** Start Data provided **

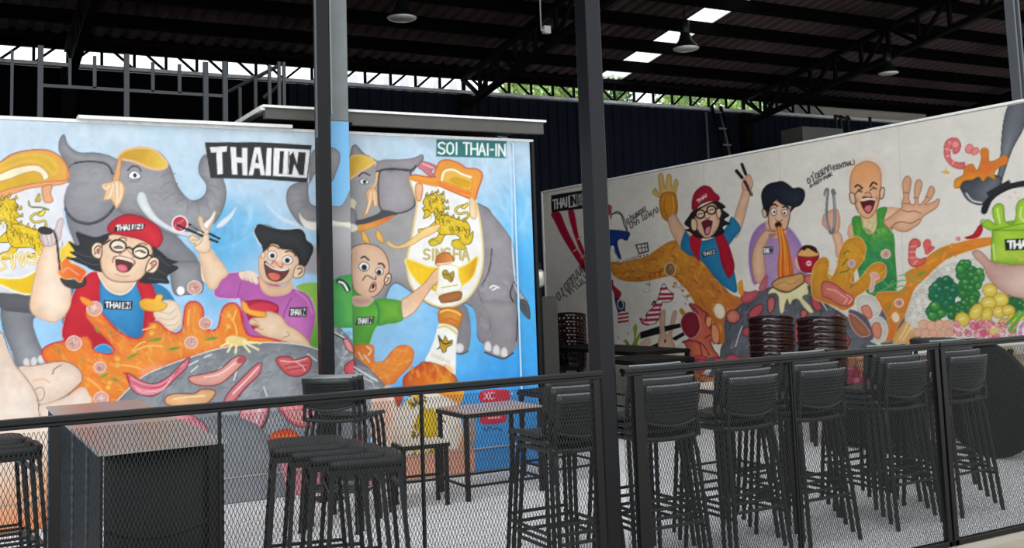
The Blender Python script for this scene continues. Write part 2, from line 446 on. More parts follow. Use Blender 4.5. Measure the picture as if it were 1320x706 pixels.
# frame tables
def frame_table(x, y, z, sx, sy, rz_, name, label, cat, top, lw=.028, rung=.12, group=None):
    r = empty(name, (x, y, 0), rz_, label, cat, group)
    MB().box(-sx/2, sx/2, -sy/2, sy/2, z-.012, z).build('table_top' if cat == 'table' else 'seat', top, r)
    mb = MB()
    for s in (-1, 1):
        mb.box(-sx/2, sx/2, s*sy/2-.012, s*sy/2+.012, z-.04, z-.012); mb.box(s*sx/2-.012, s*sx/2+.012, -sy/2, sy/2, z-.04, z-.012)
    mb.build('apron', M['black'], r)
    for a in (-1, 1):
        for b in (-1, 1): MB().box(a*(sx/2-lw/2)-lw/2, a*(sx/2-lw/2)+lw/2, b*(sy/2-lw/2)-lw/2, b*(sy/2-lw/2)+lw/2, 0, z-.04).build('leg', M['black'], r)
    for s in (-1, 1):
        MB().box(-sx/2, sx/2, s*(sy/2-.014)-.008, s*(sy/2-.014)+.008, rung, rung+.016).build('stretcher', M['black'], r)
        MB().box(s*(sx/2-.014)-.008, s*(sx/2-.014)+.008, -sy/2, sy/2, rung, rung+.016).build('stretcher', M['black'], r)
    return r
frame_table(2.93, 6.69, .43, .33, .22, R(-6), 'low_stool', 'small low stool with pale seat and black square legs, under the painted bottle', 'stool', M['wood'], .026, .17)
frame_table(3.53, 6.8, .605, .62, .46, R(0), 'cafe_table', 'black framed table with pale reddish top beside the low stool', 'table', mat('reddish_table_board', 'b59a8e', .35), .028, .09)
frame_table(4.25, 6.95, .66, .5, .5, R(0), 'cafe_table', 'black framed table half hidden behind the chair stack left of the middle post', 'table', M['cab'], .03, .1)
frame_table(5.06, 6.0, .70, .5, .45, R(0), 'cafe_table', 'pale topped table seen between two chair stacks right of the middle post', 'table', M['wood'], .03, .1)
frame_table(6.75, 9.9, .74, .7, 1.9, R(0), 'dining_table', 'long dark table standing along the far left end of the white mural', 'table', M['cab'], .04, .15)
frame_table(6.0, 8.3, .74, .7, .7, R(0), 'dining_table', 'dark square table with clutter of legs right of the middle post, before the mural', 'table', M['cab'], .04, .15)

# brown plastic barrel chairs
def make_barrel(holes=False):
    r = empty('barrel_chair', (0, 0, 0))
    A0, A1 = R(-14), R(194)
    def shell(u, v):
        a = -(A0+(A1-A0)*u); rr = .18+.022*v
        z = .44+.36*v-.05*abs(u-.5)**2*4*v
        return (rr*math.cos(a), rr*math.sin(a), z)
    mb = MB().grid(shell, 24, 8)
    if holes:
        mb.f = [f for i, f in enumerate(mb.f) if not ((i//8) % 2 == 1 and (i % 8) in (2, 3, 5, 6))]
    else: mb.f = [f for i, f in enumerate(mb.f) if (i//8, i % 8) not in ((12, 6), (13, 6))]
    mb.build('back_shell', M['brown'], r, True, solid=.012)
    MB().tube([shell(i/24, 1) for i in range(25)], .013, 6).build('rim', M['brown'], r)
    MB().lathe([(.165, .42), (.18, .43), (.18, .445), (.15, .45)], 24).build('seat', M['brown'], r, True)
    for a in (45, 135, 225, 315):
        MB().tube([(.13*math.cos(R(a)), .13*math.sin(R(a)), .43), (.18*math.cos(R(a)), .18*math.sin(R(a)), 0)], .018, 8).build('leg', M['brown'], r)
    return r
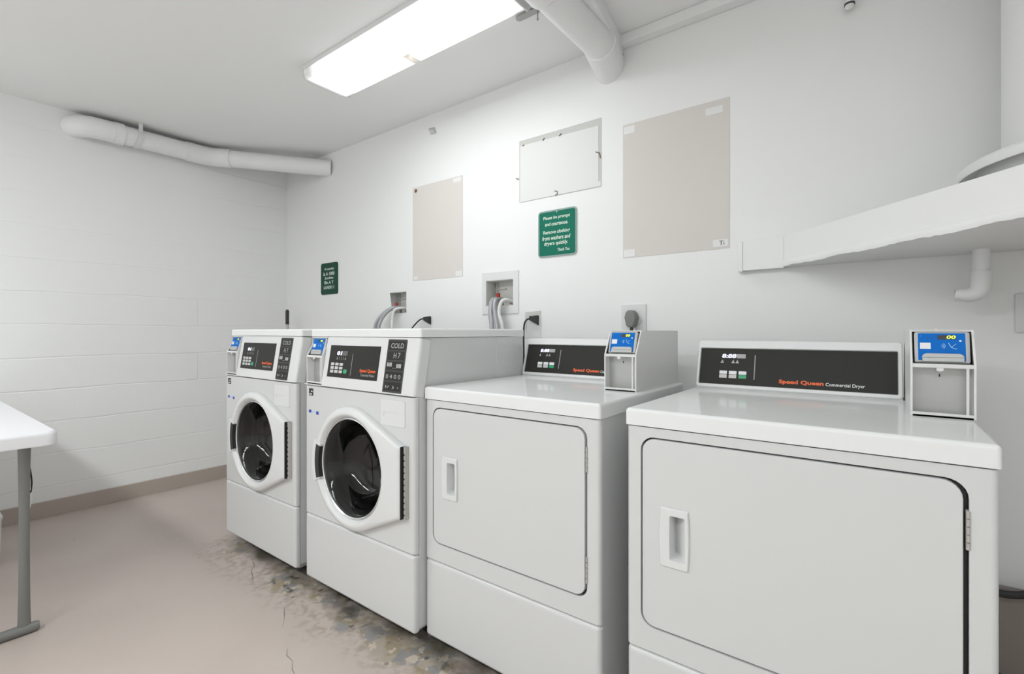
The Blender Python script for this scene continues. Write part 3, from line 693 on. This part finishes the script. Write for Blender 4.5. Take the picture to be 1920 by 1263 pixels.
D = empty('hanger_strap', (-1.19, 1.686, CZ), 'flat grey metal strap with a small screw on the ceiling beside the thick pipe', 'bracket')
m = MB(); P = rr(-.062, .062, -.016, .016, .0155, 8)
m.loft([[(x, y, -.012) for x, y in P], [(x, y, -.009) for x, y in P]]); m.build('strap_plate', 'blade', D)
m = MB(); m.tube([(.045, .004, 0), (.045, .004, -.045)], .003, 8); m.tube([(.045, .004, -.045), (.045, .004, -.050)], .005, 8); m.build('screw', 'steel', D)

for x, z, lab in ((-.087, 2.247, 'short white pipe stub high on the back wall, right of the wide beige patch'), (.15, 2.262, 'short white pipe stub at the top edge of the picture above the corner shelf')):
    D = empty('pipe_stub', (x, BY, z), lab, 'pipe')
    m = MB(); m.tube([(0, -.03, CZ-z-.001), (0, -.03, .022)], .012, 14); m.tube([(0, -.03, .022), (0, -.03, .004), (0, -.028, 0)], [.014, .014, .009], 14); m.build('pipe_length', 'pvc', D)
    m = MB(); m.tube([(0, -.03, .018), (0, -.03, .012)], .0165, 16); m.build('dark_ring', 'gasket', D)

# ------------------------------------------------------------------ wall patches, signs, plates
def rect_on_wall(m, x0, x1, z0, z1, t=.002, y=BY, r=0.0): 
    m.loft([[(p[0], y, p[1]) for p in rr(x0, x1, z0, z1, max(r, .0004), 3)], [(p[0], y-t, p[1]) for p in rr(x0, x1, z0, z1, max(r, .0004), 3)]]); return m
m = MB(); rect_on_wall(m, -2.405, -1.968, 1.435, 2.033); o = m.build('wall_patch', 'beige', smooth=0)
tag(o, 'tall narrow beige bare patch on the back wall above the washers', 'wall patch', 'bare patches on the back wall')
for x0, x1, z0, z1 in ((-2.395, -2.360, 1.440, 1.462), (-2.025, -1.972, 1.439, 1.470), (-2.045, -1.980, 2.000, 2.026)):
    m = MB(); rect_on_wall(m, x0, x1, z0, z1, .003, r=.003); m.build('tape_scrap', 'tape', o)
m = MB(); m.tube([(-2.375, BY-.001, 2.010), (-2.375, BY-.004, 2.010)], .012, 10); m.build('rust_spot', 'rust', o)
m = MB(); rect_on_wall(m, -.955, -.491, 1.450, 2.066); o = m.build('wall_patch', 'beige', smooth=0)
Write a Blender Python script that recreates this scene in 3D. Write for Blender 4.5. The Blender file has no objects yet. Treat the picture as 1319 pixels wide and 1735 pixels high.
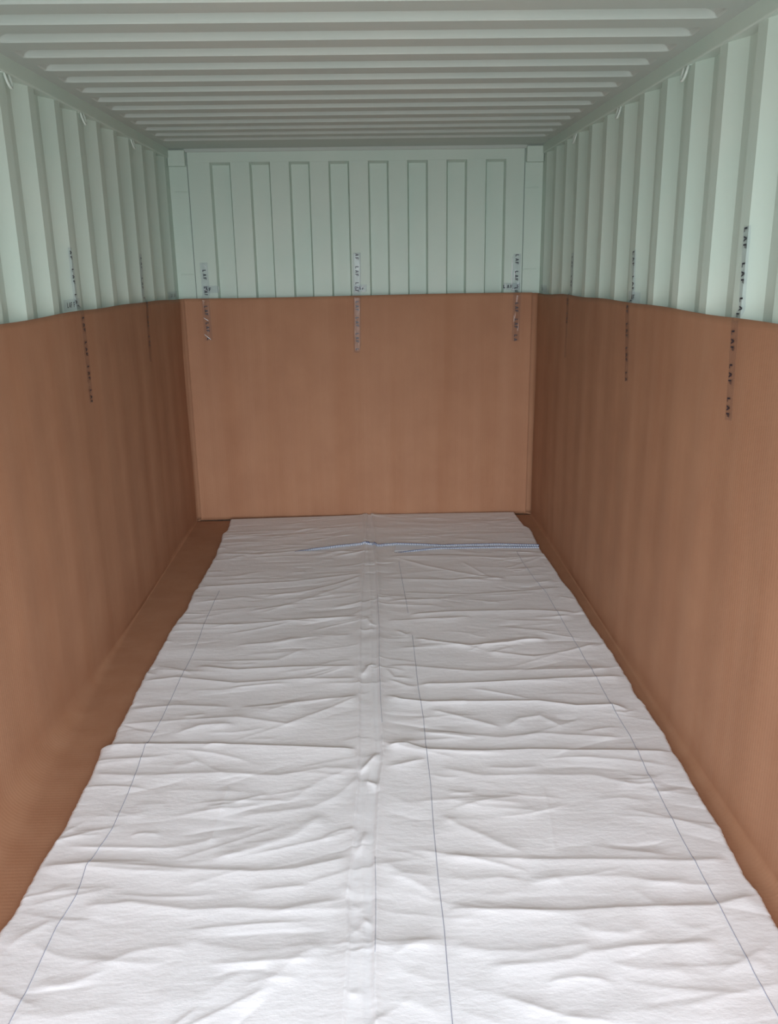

** End Data provided **

» **Your task**: Transcribe the preceding listing in its entirety and with exact wording, leaving out pictures.

» **Exercise output**:
The Blender Python script for this scene continues. Write part 2, from line 446 on. More parts follow. Use Blender 4.5. Measure the picture as if it were 1320x706 pixels.
# frame tables
def frame_table(x, y, z, sx, sy, rz_, name, label, cat, top, lw=.028, rung=.12, group=None):
    r = empty(name, (x, y, 0), rz_, label, cat, group)
    MB().box(-sx/2, sx/2, -sy/2, sy/2, z-.012, z).build('table_top' if cat == 'table' else 'seat', top, r)
    mb = MB()
    for s in (-1, 1):
        mb.box(-sx/2, sx/2, s*sy/2-.012, s*sy/2+.012, z-.04, z-.012); mb.box(s*sx/2-.012, s*sx/2+.012, -sy/2, sy/2, z-.04, z-.012)
    mb.build('apron', M['black'], r)
    for a in (-1, 1):
        for b in (-1, 1): MB().box(a*(sx/2-lw/2)-lw/2, a*(sx/2-lw/2)+lw/2, b*(sy/2-lw/2)-lw/2, b*(sy/2-lw/2)+lw/2, 0, z-.04).build('leg', M['black'], r)
    for s in (-1, 1):
        MB().box(-sx/2, sx/2, s*(sy/2-.014)-.008, s*(sy/2-.014)+.008, rung, rung+.016).build('stretcher', M['black'], r)
        MB().box(s*(sx/2-.014)-.008, s*(sx/2-.014)+.008, -sy/2, sy/2, rung, rung+.016).build('stretcher', M['black'], r)
    return r
frame_table(2.93, 6.69, .43, .33, .22, R(-6), 'low_stool', 'small low stool with pale seat and black square legs, under the painted bottle', 'stool', M['wood'], .026, .17)
frame_table(3.53, 6.8, .605, .62, .46, R(0), 'cafe_table', 'black framed table with pale reddish top beside the low stool', 'table', mat('reddish_table_board', 'b59a8e', .35), .028, .09)
frame_table(4.25, 6.95, .66, .5, .5, R(0), 'cafe_table', 'black framed table half hidden behind the chair stack left of the middle post', 'table', M['cab'], .03, .1)
frame_table(5.06, 6.0, .70, .5, .45, R(0), 'cafe_table', 'pale topped table seen between two chair stacks right of the middle post', 'table', M['wood'], .03, .1)
frame_table(6.75, 9.9, .74, .7, 1.9, R(0), 'dining_table', 'long dark table standing along the far left end of the white mural', 'table', M['cab'], .04, .15)
frame_table(6.0, 8.3, .74, .7, .7, R(0), 'dining_table', 'dark square table with clutter of legs right of the middle post, before the mural', 'table', M['cab'], .04, .15)

# brown plastic barrel chairs
def make_barrel(holes=False):
    r = empty('barrel_chair', (0, 0, 0))
    A0, A1 = R(-14), R(194)
    def shell(u, v):
        a = -(A0+(A1-A0)*u); rr = .18+.022*v
        z = .44+.36*v-.05*abs(u-.5)**2*4*v
        return (rr*math.cos(a), rr*math.sin(a), z)
    mb = MB().grid(shell, 24, 8)
    if holes:
        mb.f = [f for i, f in enumerate(mb.f) if not ((i//8) % 2 == 1 and (i % 8) in (2, 3, 5, 6))]
    else: mb.f = [f for i, f in enumerate(mb.f) if (i//8, i % 8) not in ((12, 6), (13, 6))]
    mb.build('back_shell', M['brown'], r, True, solid=.012)
    MB().tube([shell(i/24, 1) for i in range(25)], .013, 6).build('rim', M['brown'], r)
    MB().lathe([(.165, .42), (.18, .43), (.18, .445), (.15, .45)], 24).build('seat', M['brown'], r, True)
    for a in (45, 135, 225, 315):
        MB().tube([(.13*math.cos(R(a)), .13*math.sin(R(a)), .43), (.18*math.cos(R(a)), .18*math.sin(R(a)), 0)], .018, 8).build('leg', M['brown'], r)
    return r
The Blender Python script for this scene continues. Write part 3, from line 693 on. This part finishes the script. Write for Blender 4.5. Take the picture to be 1920 by 1263 pixels.
D = empty('hanger_strap', (-1.19, 1.686, CZ), 'flat grey metal strap with a small screw on the ceiling beside the thick pipe', 'bracket')
m = MB(); P = rr(-.062, .062, -.016, .016, .0155, 8)
m.loft([[(x, y, -.012) for x, y in P], [(x, y, -.009) for x, y in P]]); m.build('strap_plate', 'blade', D)
m = MB(); m.tube([(.045, .004, 0), (.045, .004, -.045)], .003, 8); m.tube([(.045, .004, -.045), (.045, .004, -.050)], .005, 8); m.build('screw', 'steel', D)

for x, z, lab in ((-.087, 2.247, 'short white pipe stub high on the back wall, right of the wide beige patch'), (.15, 2.262, 'short white pipe stub at the top edge of the picture above the corner shelf')):
    D = empty('pipe_stub', (x, BY, z), lab, 'pipe')
    m = MB(); m.tube([(0, -.03, CZ-z-.001), (0, -.03, .022)], .012, 14); m.tube([(0, -.03, .022), (0, -.03, .004), (0, -.028, 0)], [.014, .014, .009], 14); m.build('pipe_length', 'pvc', D)
    m = MB(); m.tube([(0, -.03, .018), (0, -.03, .012)], .0165, 16); m.build('dark_ring', 'gasket', D)

# ------------------------------------------------------------------ wall patches, signs, plates
def rect_on_wall(m, x0, x1, z0, z1, t=.002, y=BY, r=0.0): 
    m.loft([[(p[0], y, p[1]) for p in rr(x0, x1, z0, z1, max(r, .0004), 3)], [(p[0], y-t, p[1]) for p in rr(x0, x1, z0, z1, max(r, .0004), 3)]]); return m
m = MB(); rect_on_wall(m, -2.405, -1.968, 1.435, 2.033); o = m.build('wall_patch', 'beige', smooth=0)
tag(o, 'tall narrow beige bare patch on the back wall above the washers', 'wall patch', 'bare patches on the back wall')
for x0, x1, z0, z1 in ((-2.395, -2.360, 1.440, 1.462), (-2.025, -1.972, 1.439, 1.470), (-2.045, -1.980, 2.000, 2.026)):
    m = MB(); rect_on_wall(m, x0, x1, z0, z1, .003, r=.003); m.build('tape_scrap', 'tape', o)
m = MB(); m.tube([(-2.375, BY-.001, 2.010), (-2.375, BY-.004, 2.010)], .012, 10); m.build('rust_spot', 'rust', o)
m = MB(); rect_on_wall(m, -.955, -.491, 1.450, 2.066); o = m.build('wall_patch', 'beige', smooth=0)
Write a Blender Python script that recreates this scene in 3D. Write for Blender 4.5. The Blender file has no objects yet. Treat the picture as 1319 pixels wide and 1735 pixels high.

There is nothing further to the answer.